As this passage indicates:

And perhaps the results are preordained because of the monolithic influence of the Church of Latter Day Saints. As BYU-I English professor Dawn Anderson tells me, it's important to understand that most voters in Madison County are Mormons, and that "everything of a political nature" has to be understood in that context.

"The climate surrounding faithful membership in this organization is not always conducive to challenging authority," she says. "People here are reluctant to openly criticize the president and his administration, even if they privately disapprove of his job." And many of them don't disapprove, even privately. "After 20 years of teaching Mormon students, I've learned that the majority of them have little knowledge of issues outside the Republican platform. They only know that Democrats are lesbian baby-killers."

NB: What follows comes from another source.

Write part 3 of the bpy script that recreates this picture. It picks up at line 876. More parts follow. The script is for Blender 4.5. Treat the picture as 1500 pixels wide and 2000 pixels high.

She's not being figurative. Anderson also recounts: "She remembers the time when a group of classmates followed her third-grader home, shouting out 'baby-killer' all along the way. She took it up with the teacher, who didn't seem to mind."

Anderson (who is a Democrat) doesn't go on to say whether the BYU-I students, when they cast their votes, genuinely feel they are casting well-informed votes. But in this particular college town, such a concept takes on a framework all its own.

If Idaho largely remains, in this year of the blue wave, determinely red, there are reasons.

CORRECTED to change the name of publication to the (correct) Salon.